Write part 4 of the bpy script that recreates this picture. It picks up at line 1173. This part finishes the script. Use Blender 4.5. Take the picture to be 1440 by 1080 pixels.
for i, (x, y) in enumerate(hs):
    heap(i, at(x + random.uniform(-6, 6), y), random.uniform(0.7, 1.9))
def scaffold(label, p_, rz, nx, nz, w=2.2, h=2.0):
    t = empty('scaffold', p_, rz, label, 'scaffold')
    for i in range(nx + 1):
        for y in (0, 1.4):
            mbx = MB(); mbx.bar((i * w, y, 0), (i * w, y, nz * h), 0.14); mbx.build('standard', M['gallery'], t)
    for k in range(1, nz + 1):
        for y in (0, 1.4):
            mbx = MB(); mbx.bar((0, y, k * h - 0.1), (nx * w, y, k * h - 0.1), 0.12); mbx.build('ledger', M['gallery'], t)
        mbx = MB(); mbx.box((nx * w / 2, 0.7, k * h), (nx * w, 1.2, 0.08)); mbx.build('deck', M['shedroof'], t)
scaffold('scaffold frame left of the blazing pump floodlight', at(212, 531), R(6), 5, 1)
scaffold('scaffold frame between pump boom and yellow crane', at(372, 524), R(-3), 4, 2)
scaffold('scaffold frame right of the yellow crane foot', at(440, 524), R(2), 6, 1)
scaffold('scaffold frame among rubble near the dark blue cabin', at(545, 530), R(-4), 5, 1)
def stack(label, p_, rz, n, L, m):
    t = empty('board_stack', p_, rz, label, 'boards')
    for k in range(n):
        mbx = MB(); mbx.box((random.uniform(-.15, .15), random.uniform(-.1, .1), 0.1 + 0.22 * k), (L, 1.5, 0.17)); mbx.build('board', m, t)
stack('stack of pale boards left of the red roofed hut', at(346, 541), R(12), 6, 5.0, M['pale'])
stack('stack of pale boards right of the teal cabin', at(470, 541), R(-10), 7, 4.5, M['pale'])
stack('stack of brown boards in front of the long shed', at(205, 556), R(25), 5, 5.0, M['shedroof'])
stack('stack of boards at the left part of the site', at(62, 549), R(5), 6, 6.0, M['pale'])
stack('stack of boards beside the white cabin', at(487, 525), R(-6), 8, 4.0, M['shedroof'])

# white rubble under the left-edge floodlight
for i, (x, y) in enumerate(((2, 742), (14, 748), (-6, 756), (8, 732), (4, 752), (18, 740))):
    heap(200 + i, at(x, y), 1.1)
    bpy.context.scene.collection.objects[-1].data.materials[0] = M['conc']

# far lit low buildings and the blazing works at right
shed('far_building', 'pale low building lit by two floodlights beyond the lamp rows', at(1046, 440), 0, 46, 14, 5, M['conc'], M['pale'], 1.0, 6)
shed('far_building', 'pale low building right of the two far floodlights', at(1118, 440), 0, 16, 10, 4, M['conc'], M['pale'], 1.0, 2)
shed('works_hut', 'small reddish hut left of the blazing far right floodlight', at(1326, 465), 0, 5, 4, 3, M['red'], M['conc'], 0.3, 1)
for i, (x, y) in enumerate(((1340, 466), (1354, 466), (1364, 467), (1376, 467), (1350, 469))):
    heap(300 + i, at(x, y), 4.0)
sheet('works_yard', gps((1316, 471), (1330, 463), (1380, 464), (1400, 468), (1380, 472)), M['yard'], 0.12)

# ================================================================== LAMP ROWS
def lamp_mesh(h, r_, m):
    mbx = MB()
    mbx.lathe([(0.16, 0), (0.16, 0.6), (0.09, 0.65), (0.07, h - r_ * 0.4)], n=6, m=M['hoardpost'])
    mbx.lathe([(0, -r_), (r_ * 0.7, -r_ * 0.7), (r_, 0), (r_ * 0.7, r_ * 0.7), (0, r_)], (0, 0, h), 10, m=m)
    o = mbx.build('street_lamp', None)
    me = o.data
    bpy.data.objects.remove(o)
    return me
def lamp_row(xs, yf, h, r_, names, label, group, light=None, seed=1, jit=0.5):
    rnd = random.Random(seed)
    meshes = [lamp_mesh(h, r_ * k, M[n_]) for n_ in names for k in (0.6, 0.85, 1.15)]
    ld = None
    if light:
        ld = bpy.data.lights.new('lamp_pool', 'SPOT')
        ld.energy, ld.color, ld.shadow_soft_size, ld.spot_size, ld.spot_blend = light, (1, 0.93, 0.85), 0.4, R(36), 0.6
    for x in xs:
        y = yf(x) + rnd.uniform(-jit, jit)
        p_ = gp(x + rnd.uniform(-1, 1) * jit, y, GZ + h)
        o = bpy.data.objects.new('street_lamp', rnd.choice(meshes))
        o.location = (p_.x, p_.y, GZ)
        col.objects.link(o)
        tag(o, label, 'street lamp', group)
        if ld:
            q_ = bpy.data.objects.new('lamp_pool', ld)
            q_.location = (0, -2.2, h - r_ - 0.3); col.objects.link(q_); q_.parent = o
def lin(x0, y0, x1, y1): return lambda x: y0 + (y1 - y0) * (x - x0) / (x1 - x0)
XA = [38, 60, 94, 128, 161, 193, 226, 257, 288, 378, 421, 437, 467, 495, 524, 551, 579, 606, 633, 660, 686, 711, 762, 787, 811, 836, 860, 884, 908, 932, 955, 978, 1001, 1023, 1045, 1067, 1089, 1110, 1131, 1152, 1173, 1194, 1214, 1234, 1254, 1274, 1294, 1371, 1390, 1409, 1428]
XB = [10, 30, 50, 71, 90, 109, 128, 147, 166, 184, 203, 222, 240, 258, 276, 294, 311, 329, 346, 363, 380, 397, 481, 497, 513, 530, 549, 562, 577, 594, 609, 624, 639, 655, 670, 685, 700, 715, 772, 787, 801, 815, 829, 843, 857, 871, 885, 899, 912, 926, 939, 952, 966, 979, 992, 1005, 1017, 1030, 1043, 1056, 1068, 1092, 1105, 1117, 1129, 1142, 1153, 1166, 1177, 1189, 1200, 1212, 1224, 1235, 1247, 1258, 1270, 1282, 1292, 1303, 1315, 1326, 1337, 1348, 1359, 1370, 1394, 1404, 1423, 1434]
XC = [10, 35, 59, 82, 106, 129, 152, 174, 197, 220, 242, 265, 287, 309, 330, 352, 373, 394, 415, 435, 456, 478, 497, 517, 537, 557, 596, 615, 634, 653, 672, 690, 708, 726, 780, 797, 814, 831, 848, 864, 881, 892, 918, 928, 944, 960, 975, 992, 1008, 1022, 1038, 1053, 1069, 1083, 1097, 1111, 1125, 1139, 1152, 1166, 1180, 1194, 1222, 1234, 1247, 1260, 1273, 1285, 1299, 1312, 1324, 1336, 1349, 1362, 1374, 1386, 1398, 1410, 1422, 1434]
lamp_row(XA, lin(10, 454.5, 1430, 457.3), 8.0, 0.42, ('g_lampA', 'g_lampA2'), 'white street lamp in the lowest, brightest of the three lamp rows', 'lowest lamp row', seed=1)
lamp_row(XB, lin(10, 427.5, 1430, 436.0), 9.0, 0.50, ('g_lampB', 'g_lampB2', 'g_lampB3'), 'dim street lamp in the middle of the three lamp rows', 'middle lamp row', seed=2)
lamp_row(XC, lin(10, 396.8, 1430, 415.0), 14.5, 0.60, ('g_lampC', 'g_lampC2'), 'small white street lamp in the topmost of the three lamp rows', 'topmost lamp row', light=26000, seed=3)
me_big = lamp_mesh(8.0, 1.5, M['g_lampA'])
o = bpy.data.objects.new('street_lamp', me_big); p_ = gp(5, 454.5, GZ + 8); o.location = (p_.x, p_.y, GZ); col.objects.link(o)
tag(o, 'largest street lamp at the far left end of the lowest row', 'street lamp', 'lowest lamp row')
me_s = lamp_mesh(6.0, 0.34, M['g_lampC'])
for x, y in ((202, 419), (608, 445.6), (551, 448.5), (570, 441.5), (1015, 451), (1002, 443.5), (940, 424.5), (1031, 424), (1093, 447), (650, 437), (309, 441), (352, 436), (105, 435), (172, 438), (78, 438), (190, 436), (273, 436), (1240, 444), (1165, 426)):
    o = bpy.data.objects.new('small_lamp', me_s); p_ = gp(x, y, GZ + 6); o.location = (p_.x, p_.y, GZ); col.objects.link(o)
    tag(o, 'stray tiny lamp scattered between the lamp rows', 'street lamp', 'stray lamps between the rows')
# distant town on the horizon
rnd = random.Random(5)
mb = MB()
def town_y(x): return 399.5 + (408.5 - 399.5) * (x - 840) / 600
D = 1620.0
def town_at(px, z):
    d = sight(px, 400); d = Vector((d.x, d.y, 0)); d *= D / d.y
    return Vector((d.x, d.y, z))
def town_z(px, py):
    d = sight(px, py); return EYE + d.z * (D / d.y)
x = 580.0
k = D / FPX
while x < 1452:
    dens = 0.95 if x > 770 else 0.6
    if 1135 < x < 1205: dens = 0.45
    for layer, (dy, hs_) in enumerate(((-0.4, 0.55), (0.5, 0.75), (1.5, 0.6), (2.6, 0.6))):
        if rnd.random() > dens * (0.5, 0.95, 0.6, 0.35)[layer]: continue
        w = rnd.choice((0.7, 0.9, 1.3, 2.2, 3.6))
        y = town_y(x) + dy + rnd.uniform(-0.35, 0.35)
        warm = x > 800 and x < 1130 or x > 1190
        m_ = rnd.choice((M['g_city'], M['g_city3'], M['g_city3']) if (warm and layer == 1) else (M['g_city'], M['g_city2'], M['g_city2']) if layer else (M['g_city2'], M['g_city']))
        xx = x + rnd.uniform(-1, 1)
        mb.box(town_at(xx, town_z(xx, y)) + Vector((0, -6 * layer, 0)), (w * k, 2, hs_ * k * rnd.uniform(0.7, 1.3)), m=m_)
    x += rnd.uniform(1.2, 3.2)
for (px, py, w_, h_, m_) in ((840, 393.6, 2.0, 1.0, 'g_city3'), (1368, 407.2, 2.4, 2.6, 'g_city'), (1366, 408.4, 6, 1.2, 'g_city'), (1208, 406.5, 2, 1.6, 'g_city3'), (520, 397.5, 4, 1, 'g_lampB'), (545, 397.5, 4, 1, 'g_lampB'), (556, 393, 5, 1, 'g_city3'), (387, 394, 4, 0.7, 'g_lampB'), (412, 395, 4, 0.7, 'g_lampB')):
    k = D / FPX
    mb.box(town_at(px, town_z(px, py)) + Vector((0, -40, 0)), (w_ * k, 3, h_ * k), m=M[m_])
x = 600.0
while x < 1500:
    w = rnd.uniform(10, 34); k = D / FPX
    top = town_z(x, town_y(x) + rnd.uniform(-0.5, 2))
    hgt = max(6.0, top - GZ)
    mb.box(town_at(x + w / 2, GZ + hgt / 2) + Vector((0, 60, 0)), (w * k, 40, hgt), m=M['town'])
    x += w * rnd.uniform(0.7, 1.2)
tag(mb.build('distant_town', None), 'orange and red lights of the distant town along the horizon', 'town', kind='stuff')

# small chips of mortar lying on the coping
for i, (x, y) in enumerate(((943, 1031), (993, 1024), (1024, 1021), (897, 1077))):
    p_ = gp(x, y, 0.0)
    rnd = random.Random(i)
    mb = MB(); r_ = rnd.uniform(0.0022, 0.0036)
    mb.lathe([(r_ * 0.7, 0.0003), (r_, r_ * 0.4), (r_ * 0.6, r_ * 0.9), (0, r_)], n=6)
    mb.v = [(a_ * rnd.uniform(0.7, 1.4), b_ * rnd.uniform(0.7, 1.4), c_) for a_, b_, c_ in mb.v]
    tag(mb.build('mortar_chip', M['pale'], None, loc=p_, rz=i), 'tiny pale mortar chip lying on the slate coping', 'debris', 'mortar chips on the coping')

• • •

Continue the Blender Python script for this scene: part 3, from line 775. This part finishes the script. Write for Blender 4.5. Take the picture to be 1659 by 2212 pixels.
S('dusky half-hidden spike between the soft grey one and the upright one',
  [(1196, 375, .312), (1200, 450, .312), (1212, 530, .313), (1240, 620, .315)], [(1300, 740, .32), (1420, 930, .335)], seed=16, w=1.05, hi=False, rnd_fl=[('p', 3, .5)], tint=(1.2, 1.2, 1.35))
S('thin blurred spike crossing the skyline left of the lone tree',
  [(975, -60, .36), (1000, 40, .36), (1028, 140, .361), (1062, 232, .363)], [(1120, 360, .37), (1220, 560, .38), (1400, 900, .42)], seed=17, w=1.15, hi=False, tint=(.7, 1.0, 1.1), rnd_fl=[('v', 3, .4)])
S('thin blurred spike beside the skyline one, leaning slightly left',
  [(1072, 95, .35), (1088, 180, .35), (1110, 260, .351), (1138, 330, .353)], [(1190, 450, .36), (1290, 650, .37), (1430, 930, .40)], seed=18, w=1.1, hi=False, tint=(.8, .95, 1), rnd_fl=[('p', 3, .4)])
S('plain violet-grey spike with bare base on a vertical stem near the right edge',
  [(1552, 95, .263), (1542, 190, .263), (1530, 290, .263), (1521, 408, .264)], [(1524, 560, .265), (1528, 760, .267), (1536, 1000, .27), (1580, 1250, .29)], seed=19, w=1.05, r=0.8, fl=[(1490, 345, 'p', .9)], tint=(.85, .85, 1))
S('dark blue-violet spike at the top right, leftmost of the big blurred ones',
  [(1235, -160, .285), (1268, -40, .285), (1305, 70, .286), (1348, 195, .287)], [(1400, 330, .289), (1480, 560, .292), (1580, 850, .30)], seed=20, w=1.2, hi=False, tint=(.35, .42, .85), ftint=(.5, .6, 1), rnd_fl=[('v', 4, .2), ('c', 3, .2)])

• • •

Do this ▸ Copy out precisely the lines that begin at the line containing "Write part 4" and end at the line containing "stack('stack of boards beside", including both; write nothing else.

Task response ▸
Write part 4 of the bpy script that recreates this picture. It picks up at line 1173. This part finishes the script. Use Blender 4.5. Take the picture to be 1440 by 1080 pixels.
for i, (x, y) in enumerate(hs):
    heap(i, at(x + random.uniform(-6, 6), y), random.uniform(0.7, 1.9))
def scaffold(label, p_, rz, nx, nz, w=2.2, h=2.0):
    t = empty('scaffold', p_, rz, label, 'scaffold')
    for i in range(nx + 1):
        for y in (0, 1.4):
            mbx = MB(); mbx.bar((i * w, y, 0), (i * w, y, nz * h), 0.14); mbx.build('standard', M['gallery'], t)
    for k in range(1, nz + 1):
        for y in (0, 1.4):
            mbx = MB(); mbx.bar((0, y, k * h - 0.1), (nx * w, y, k * h - 0.1), 0.12); mbx.build('ledger', M['gallery'], t)
        mbx = MB(); mbx.box((nx * w / 2, 0.7, k * h), (nx * w, 1.2, 0.08)); mbx.build('deck', M['shedroof'], t)
scaffold('scaffold frame left of the blazing pump floodlight', at(212, 531), R(6), 5, 1)
scaffold('scaffold frame between pump boom and yellow crane', at(372, 524), R(-3), 4, 2)
scaffold('scaffold frame right of the yellow crane foot', at(440, 524), R(2), 6, 1)
scaffold('scaffold frame among rubble near the dark blue cabin', at(545, 530), R(-4), 5, 1)
def stack(label, p_, rz, n, L, m):
    t = empty('board_stack', p_, rz, label, 'boards')
    for k in range(n):
        mbx = MB(); mbx.box((random.uniform(-.15, .15), random.uniform(-.1, .1), 0.1 + 0.22 * k), (L, 1.5, 0.17)); mbx.build('board', m, t)
stack('stack of pale boards left of the red roofed hut', at(346, 541), R(12), 6, 5.0, M['pale'])
stack('stack of pale boards right of the teal cabin', at(470, 541), R(-10), 7, 4.5, M['pale'])
stack('stack of brown boards in front of the long shed', at(205, 556), R(25), 5, 5.0, M['shedroof'])
stack('stack of boards at the left part of the site', at(62, 549), R(5), 6, 6.0, M['pale'])
stack('stack of boards beside the white cabin', at(487, 525), R(-6), 8, 4.0, M['shedroof'])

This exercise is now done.